Wednesday, 16 November 2011

Coming to terms with the Antipodean Fallacy

Here in the grim upper reaches of the Northern Hemisphere where the low grey clouds oppress the spirit and the most dangerous animal a philosopher might encounter on a typical day is a Harlequin Ladybird, it is very easy to imagine that there is no such thing as The Real World. 

However, in the scorching heat of the Australian desert where the terrain, the flora and the fauna have all been out-competing each other in the viciousness stakes for Millennia, the philosophers tend to assume that the world is real and start their musings from there without bothering to establish it. This is known as the Antipodean Fallacy. Or so I was led to believe by a lecturer at the University of East Anglia. When I came to google the phrase as research for this post, I found out that, until now, those two words have never been put together on the whole of the internet. 
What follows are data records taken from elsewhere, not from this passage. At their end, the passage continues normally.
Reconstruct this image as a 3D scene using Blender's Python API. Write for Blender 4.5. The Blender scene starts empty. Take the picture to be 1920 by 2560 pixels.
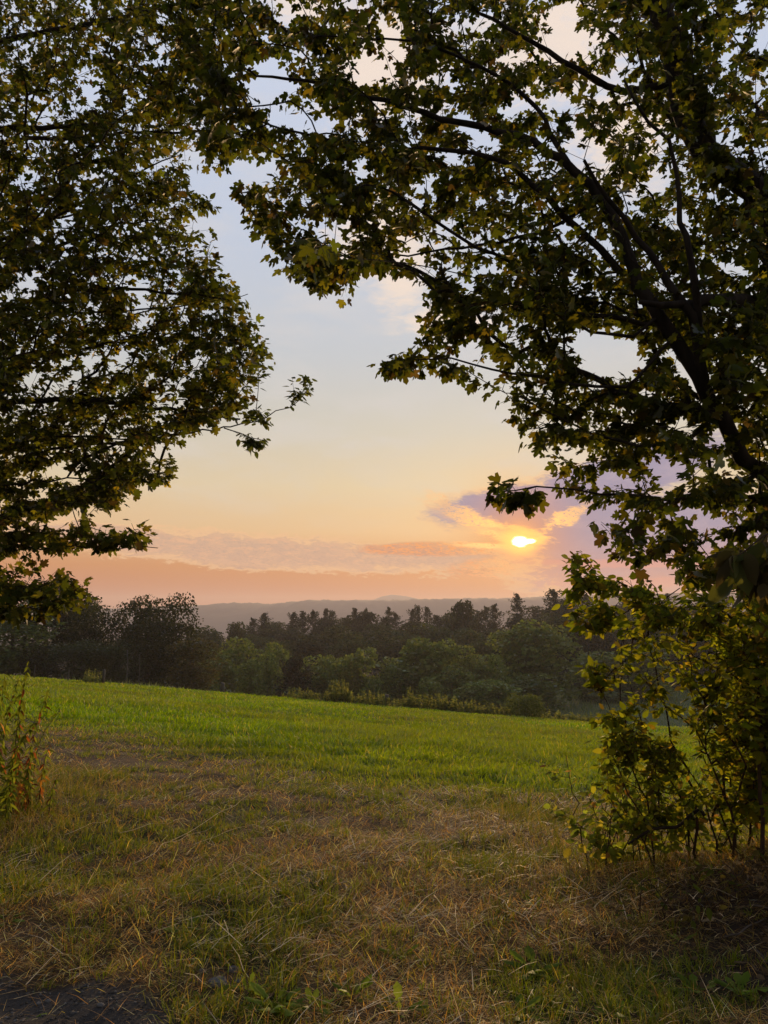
import bpy, math, random
import numpy as np
from mathutils import Matrix, Vector

rng = np.random.default_rng(7)
random.seed(7)
R = math.radians
scene = bpy.context.scene
COL = scene.collection

# ------------------------------------------------------------------ camera
CAM_H = 1.6
PITCH = R(7.66)
FPX = 1934.0                      # focal length in pixels of the 1920 x 2560 photograph
cam_d = bpy.data.cameras.new('camera')
cam = bpy.data.objects.new('camera', cam_d)
COL.objects.link(cam)
cam.location = (0, 0, CAM_H)
cam.rotation_euler = (R(90) + PITCH, 0, 0)
cam_d.sensor_fit = 'VERTICAL'
cam_d.sensor_height = 36.0
cam_d.lens = 36.0 * FPX / 2560
cam_d.clip_start = 0.05
cam_d.clip_end = 30000
scene.camera = cam
scene.render.resolution_x, scene.render.resolution_y = 768, 1024

# ------------------------------------------------------------------ render
scene.render.engine = 'CYCLES'
scene.cycles.max_bounces = 6
scene.cycles.diffuse_bounces = 3
scene.cycles.glossy_bounces = 2
scene.cycles.transmission_bounces = 4
scene.cycles.volume_bounces = 1
scene.cycles.transparent_max_bounces = 4
scene.cycles.use_denoising = True
scene.cycles.sample_clamp_indirect = 4
scene.cycles.caustics_reflective = False
scene.cycles.caustics_refractive = False
scene.view_settings.view_transform = 'Standard'
scene.view_settings.look = 'None'
scene.view_settings.exposure = 0.0
scene.view_settings.gamma = 1.0
scene.view_settings.use_curve_mapping = False

CP, SP = math.cos(PITCH), math.sin(PITCH)


def ray(px, py):
    """direction through a pixel of the photograph"""
    u, v = (px - 960) / FPX, (1280 - py) / FPX
    return np.array([u, CP - v * SP, v * CP + SP])


def at(px, py, y):
    """the point y metres ahead that a pixel of the photograph looks at"""
    d = ray(px, py)
    return np.array([0, 0, CAM_H]) + d * (y / d[1])


def project(p):
    p = np.asarray(p, float) - np.array([0, 0, CAM_H])
    f = p[..., 1] * CP + p[..., 2] * SP
    v = -p[..., 1] * SP + p[..., 2] * CP
    f = np.where(np.abs(f) < 1e-6, 1e-6, f)
    return 960 + FPX * p[..., 0] / f, 1280 - FPX * v / f, f


def azel(px, py):
    d = ray(px, py)
    return math.degrees(math.atan2(d[0], d[1])), math.degrees(math.atan2(d[2], math.hypot(d[0], d[1])))


def lin(r, g, b):
    def f(c):
        c /= 255.0
        return c / 12.92 if c <= 0.04045 else ((c + 0.055) / 1.055) ** 2.4
    return (f(r), f(g), f(b), 1.0)


# ------------------------------------------------------------------ node helpers
class S:
    """a float socket with arithmetic"""
    def __init__(self, nt, sock):
        self.nt, self.k = nt, sock

    def _m(self, op, *a, clamp=False):
        n = self.nt.nodes.new('ShaderNodeMath')
        n.operation = op
        n.use_clamp = clamp
        for i, x in enumerate(a):
            if isinstance(x, S):
                self.nt.links.new(x.k, n.inputs[i])
            else:
                n.inputs[i].default_value = x
        return S(self.nt, n.outputs[0])

    def __add__(s, o): return s._m('ADD', s, o)
    def __radd__(s, o): return s._m('ADD', o, s)
    def __sub__(s, o): return s._m('SUBTRACT', s, o)
    def __rsub__(s, o): return s._m('SUBTRACT', o, s)
    def __mul__(s, o): return s._m('MULTIPLY', s, o)
    def __rmul__(s, o): return s._m('MULTIPLY', o, s)
    def __truediv__(s, o): return s._m('DIVIDE', s, o)
    def sqrt(s): return s._m('SQRT', s)
    def abs(s): return s._m('ABSOLUTE', s)
    def exp(s): return s._m('EXPONENT', s)
    def pow(s, e): return s._m('POWER', s, e)
    def clamp(s): return s._m('ADD', s, 0.0, clamp=True)
    def max(s, o): return s._m('MAXIMUM', s, o)
    def min(s, o): return s._m('MINIMUM', s, o)

    def step(s, a, b):
        n = s.nt.nodes.new('ShaderNodeMapRange')
        n.interpolation_type = 'SMOOTHSTEP'
        s.nt.links.new(s.k, n.inputs['Value'])
        n.inputs['From Min'].default_value = a
        n.inputs['From Max'].default_value = b
        return S(s.nt, n.outputs[0])


def put(nt, x, inp):
    if isinstance(x, S):
        nt.links.new(x.k, inp)
    elif hasattr(x, 'is_output'):
        nt.links.new(x, inp)
    else:
        inp.default_value = x


def mixc(nt, f, a, b, mode='MIX'):
    n = nt.nodes.new('ShaderNodeMix')
    n.data_type = 'RGBA'
    n.blend_type = mode
    n.clamp_factor = True
    put(nt, f, n.inputs[0]); put(nt, a, n.inputs[6]); put(nt, b, n.inputs[7])
    return n.outputs[2]


def vec(nt, x, y, z=0.0):
    n = nt.nodes.new('ShaderNodeCombineXYZ')
    for i, q in enumerate((x, y, z)):
        put(nt, q, n.inputs[i])
    return n.outputs[0]


def noise(nt, v, scale, detail=4, rough=0.55, dist=0.0):
    n = nt.nodes.new('ShaderNodeTexNoise')
    nt.links.new(v, n.inputs['Vector'])
    n.inputs['Scale'].default_value = scale
    n.inputs['Detail'].default_value = detail
    n.inputs['Roughness'].default_value = rough
    n.inputs['Distortion'].default_value = dist
    return S(nt, n.outputs[0])


def ramp(nt, f, stops):
    n = nt.nodes.new('ShaderNodeValToRGB')
    put(nt, f, n.inputs[0])
    e = n.color_ramp.elements
    while len(e) < len(stops):
        e.new(0.5)
    for q, (p, c) in zip(e, stops):
        q.position = p
        q.color = c
    return n.outputs[0]


# ------------------------------------------------------------------ sky (directions only, so it is the same from anywhere)
SUN_AZ, SUN_EL = azel(1300, 1352)
world = bpy.data.worlds.new('World')
scene.world = world
world.use_nodes = True
nt = world.node_tree
nt.nodes.clear()
tc = nt.nodes.new('ShaderNodeTexCoord')
sep = nt.nodes.new('ShaderNodeSeparateXYZ')
nt.links.new(tc.outputs['Generated'], sep.inputs[0])
X, Y, Z = (S(nt, sep.outputs[i]) for i in range(3))
deg = 180 / math.pi
AZ = X._m('ARCTAN2', X, Y) * deg
EL = Z._m('ARCSINE', Z) * deg
sx, sy = math.sin(R(SUN_AZ)), math.cos(R(SUN_AZ))
cos_s = X * (sx * math.cos(R(SUN_EL))) + Y * (sy * math.cos(R(SUN_EL))) + Z * math.sin(R(SUN_EL))
ANG = cos_s._m('ARCCOSINE', cos_s.min(1.0)) * deg

sky = nt.nodes.new('ShaderNodeTexSky')
sky.sky_type = 'NISHITA'
sky.sun_disc = False
sky.sun_elevation = R(SUN_EL)
sky.sun_rotation = R(SUN_AZ)
sky.air_density = 1.0
sky.dust_density = 2.5
nish = nt.nodes.new('ShaderNodeVectorMath'); nish.operation = 'SCALE'
nt.links.new(sky.outputs[0], nish.inputs[0]); nish.inputs['Scale'].default_value = 0.06

# hazy evening air: a gradient by elevation that turns warmer low down
SKYTOP = 95.0
def sp(el): return (el + 5) / SKYTOP
grad = ramp(nt, (EL + 5.0) / SKYTOP, [
    (sp(-5), lin(140, 90, 70)), (sp(0.0), lin(176, 70, 10)), (sp(1.6), lin(186, 80, 12)),
    (sp(3.6), lin(208, 128, 56)), (sp(6.2), lin(232, 192, 142)), (sp(9.5), lin(226, 206, 168)),
    (sp(13.5), lin(210, 206, 192)), (sp(19), lin(200, 206, 212)), (sp(27), lin(198, 209, 228)),
    (sp(40), lin(208, 218, 240)), (sp(60), lin(164, 184, 224)), (sp(90), lin(124, 150, 204))])
base = mixc(nt, 0.93, nish.outputs[0], grad)
# away from the sun the evening sky is dimmer, here darker than natural to cut fill light
back = cos_s.step(-0.7, 0.62)
dim = nt.nodes.new('ShaderNodeVectorMath'); dim.operation = 'SCALE'
nt.links.new(base, dim.inputs[0]); put(nt, back * 0.83 + 0.17, dim.inputs['Scale'])
base = dim.outputs[0]
# aureole of the sun
base = mixc(nt, (ANG * ANG * (-1 / 16.0)).exp() * 0.5, base, lin(246, 158, 66))

# clouds -----------------------------------------------------------
P0 = vec(nt, AZ * 0.10, EL * 0.30, 0.0)             # stretched along the horizon
n_big = noise(nt, P0, 1.0, 6, 0.6, 0.3)
P1 = vec(nt, AZ * 0.35, EL * 0.95, 3.0)
n_mid = noise(nt, P1, 1.0, 7, 0.64, 0.6)
P2 = vec(nt, AZ * 1.1 + EL * 0.6, EL * 3.2, 7.0)
n_fine = noise(nt, P2, 1.0, 5, 0.58, 0.9)
P3 = vec(nt, AZ * 1.9, EL * 7.0, 11.0)
n_rip = noise(nt, P3, 1.0, 5, 0.62, 1.2)
P4 = vec(nt, AZ * 1.7 + EL * 1.2, EL * 4.2, 17.0)
n_lace = noise(nt, P4, 1.0, 6, 0.68, 1.4)
lace = (1.0 - (n_lace * 2.0 - 1.0).abs()).step(0.60, 1.0)      # thin bright threads of cloud


def ell(px, py, rx, ry, rot=0.0):
    """signed distance-like: 1 in the middle of an elliptic bank, 0 on its rim"""
    a0, e0 = azel(px, py)
    k = deg / FPX
    ca, sa = math.cos(R(rot)), math.sin(R(rot))
    da, de = AZ - a0, EL - e0
    p = (da * ca + de * sa) / (rx * k)
    q = (de * ca - da * sa) / (ry * k)
    return 1.0 - (p * p + q * q).sqrt()


near_sun = (ANG * ANG * (-1 / 42.0)).exp()
closer = (ANG * ANG * (-1 / 12.0)).exp()

# thin veils high in the haze
base = mixc(nt, EL.step(5.0, 9.0) * n_big.step(0.42, 0.72) * 0.30, base, lin(222, 216, 208))
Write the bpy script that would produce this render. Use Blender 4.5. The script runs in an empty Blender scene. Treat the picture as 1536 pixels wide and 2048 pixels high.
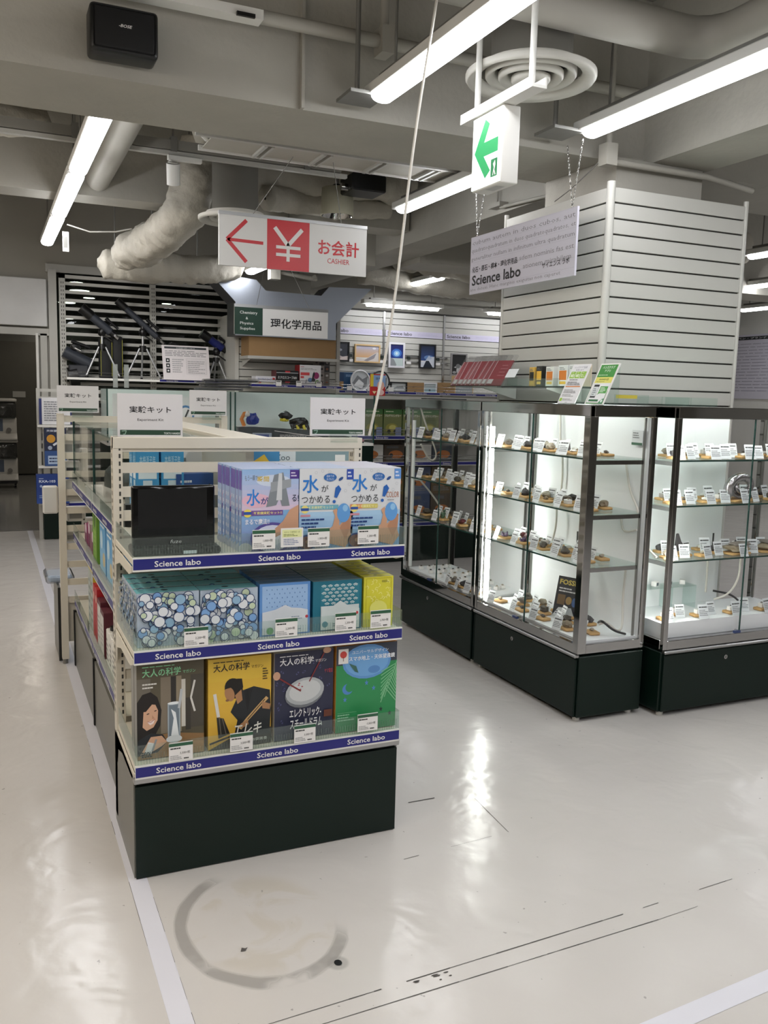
import bpy, bmesh, math, random
from mathutils import Vector, Matrix, noise
R = math.radians
SC = bpy.context.scene
COL = SC.collection
rnd = random.Random(7)

# ------------------------------------------------------------------ camera
def set_camera():
    yaw, pit, rol = R(24.389), R(7.520), R(-1.476)
    fwd = Vector((math.sin(yaw)*math.cos(pit), math.cos(yaw)*math.cos(pit), -math.sin(pit)))
    right = Vector((math.cos(yaw), -math.sin(yaw), 0))
    down = fwd.cross(right)
    r_ = right*math.cos(rol) + down*math.sin(rol)
    d_ = -right*math.sin(rol) + down*math.cos(rol)
    cd = bpy.data.cameras.new('camera'); cam = bpy.data.objects.new('camera', cd); COL.objects.link(cam)
    m = Matrix((r_, -d_, -fwd)).transposed().to_4x4(); m.translation = Vector((0, 0, 1.5))
    cam.matrix_world = m
    cd.sensor_fit = 'VERTICAL'; cd.sensor_height = 36; cd.lens = 1757.9/2048*36
    cd.clip_start = 0.05; cd.clip_end = 100
    SC.camera = cam
set_camera()

# ------------------------------------------------------------------ world and exposure
w = bpy.data.worlds.new('world'); SC.world = w; w.use_nodes = True
w.node_tree.nodes['Background'].inputs[0].default_value = (0.55, 0.57, 0.6, 1)
w.node_tree.nodes['Background'].inputs[1].default_value = 0.12
SC.view_settings.view_transform = 'Standard'; SC.view_settings.look = 'None'
SC.view_settings.gamma = 1; SC.view_settings.use_curve_mapping = False
SC.view_settings.exposure = 0.0
LAMP = 21.5        # ceiling luminaires
TUBE = 44.0         # tubes inside the display cases
SC.cycles.use_denoising = True
SC.cycles.use_adaptive_sampling = True; SC.cycles.adaptive_threshold = .04; SC.cycles.adaptive_min_samples = 16
SC.cycles.max_bounces = 10; SC.cycles.diffuse_bounces = 5; SC.cycles.glossy_bounces = 4
SC.cycles.transparent_max_bounces = 40; SC.cycles.transmission_bounces = 6
SC.cycles.sample_clamp_indirect = 6; SC.cycles.caustics_reflective = False; SC.cycles.caustics_refractive = False

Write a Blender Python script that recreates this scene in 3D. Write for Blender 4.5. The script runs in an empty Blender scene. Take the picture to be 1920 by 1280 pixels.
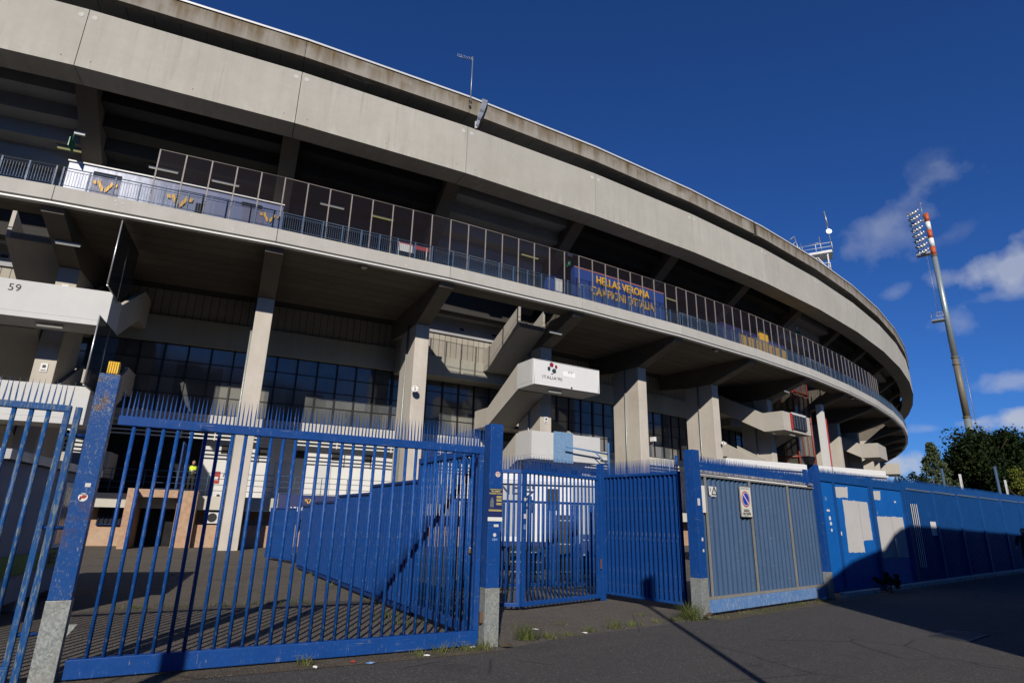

Skeptics have been doubting the existence of The Real World since Zeno of Elea noticed that a running man could not reach his destination because he would have to cross half the remaining distance an infinite number of times. A solution to this paradox can be found here, but it may hurt your eyes.

Descartes managed to doubt everything except the fact that he was doubting and then confusingly attempted to rebuild all knowledge from that foundation of doubt - with a little help from God (he was after all an Early Modern Philosopher).

These sorts of ideas have held an immense appeal for me since I was a teenager. I thought: let's start at the beginning with "What is it possible to know?"  Anyway, turns out the answer is "Not very much."  Even Descartes' famous "cogito ergo sum" has been watered down by subsequent thinkers to something along the lines of "there was a thought".  And I don't think we are going to be able to deduce rice pudding and income tax (let alone all knowledge) from a remark as wet as that one.

So maybe the Australians have got it right? Perhaps a better starting point is to adopt the Antipodean Fallacy and ask: "What is it possible to know about the Real World?" The answer is probably: "Not bloody much, mate?"